Ein Gedanke zu „Zwischen Erfolgen und Fachidioten – RB Leipzigs Nachwuchssaison 2014/2015“

  1. Grundsätzlich ist es ja erstmal nur deine These, dass die Existenz einer U23 für Jugendspieler ein Argument beim Wechseln sind. Ich glaube das nur bedingt. Und wenn, dann sicherlich nicht für die begehrten Nachwuchsspieler, die von etlchen Vereinen geködert werden. Die werden auch in ihremn Selbstverständnis davon ausgehemn den Sprung direkt zu schaffen oder sich eben in die 2.BL/3.Liga verleihen zu lassen.

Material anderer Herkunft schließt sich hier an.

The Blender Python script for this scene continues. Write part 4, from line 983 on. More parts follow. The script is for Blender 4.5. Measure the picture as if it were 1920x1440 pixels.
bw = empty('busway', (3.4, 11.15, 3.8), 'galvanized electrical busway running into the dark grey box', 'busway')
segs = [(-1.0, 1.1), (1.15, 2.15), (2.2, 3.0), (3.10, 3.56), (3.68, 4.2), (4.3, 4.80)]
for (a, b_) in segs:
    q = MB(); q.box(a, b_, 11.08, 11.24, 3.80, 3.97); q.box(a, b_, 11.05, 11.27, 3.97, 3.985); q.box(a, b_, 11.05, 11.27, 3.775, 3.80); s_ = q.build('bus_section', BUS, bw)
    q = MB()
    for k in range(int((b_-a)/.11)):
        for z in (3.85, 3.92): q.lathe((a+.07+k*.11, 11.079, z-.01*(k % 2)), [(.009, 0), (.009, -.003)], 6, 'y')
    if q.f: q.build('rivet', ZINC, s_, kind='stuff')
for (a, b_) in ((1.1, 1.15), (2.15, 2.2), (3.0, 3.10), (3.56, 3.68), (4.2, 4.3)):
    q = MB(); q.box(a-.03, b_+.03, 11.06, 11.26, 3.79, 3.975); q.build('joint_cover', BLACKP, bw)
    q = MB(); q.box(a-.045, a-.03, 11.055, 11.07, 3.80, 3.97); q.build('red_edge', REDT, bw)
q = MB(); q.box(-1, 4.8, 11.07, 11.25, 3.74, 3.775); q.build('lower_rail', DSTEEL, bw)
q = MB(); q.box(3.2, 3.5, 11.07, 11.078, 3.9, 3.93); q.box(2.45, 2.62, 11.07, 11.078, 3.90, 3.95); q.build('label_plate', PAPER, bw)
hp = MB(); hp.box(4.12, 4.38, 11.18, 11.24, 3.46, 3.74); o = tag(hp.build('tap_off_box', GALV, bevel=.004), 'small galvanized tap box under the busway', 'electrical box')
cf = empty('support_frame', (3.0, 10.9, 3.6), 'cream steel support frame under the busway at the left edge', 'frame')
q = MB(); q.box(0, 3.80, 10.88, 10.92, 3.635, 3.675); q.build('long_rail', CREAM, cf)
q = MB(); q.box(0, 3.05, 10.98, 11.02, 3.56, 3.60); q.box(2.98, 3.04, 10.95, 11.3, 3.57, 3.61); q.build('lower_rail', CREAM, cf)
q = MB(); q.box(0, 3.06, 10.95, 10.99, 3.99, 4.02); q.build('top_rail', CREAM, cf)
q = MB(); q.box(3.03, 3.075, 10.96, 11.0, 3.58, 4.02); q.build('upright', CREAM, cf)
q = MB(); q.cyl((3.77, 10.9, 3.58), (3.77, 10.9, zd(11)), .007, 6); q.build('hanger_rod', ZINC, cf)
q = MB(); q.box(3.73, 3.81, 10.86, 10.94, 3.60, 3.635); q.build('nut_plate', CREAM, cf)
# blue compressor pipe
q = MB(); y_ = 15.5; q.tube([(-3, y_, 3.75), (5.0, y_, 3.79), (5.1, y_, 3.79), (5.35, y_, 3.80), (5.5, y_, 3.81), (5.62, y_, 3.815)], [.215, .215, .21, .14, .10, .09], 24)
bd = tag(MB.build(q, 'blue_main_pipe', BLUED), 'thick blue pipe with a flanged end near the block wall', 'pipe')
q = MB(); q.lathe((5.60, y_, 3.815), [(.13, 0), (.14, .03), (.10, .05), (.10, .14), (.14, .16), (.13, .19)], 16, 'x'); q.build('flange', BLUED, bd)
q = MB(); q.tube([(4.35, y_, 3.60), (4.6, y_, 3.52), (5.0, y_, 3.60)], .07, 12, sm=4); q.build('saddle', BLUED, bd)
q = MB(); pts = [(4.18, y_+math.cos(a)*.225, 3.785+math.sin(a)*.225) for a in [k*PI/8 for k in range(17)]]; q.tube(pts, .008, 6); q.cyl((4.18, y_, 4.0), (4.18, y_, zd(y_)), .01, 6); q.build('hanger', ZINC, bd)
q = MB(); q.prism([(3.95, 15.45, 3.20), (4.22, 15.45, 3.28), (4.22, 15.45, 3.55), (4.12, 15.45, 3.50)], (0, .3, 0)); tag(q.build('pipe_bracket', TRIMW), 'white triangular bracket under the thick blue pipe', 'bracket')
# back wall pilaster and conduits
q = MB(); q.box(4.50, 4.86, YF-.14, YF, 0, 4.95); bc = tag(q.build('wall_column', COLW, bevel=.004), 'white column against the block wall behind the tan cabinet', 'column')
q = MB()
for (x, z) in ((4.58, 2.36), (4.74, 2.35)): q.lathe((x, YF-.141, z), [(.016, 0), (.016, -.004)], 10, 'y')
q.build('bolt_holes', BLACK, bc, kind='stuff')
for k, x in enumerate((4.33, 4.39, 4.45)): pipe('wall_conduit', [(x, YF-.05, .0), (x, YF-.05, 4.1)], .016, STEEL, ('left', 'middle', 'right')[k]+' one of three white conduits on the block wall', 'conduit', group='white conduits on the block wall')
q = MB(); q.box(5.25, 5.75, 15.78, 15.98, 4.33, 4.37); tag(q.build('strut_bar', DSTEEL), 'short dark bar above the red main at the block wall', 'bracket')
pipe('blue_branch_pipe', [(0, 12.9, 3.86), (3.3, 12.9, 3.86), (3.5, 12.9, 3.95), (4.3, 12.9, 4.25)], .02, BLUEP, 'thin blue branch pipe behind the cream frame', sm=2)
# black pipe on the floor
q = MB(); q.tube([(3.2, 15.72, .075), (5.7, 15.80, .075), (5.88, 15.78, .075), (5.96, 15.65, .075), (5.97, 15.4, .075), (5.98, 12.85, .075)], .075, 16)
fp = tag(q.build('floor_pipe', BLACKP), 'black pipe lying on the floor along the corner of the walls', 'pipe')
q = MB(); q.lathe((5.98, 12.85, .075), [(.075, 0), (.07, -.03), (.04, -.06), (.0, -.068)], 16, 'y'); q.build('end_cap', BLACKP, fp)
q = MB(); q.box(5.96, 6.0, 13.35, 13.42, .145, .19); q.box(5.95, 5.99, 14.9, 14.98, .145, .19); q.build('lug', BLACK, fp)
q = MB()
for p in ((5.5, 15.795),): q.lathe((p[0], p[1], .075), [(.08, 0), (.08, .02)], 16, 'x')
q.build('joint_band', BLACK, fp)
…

    In Bochum sollen zukünftig die jeweils besten 5-6 Spieler der U17 und U19 bei den Profis mittrainieren. Wäre die Frage, ob es für ein Talent, das sich fragt, ob es in die Jugend des VfL Bochum oder doch lieber Düsseldorf wechseln soll, wichtiger ist, dass es beim VfL zukünftig nach der U19 außer für 2-3 Spieler pro Jahrgang keine Zukunft geben wird (statt wie bisher wo vll. 5-6 Spieler in die U23 gewechselt sind), oder ob das regelmäßige mittrainieren bei den Profis schon als U17-Spieler nicht doch relevanter ist, wenn man als 16-jähriger den Wunsch hat Profi-Fussballer zu werden.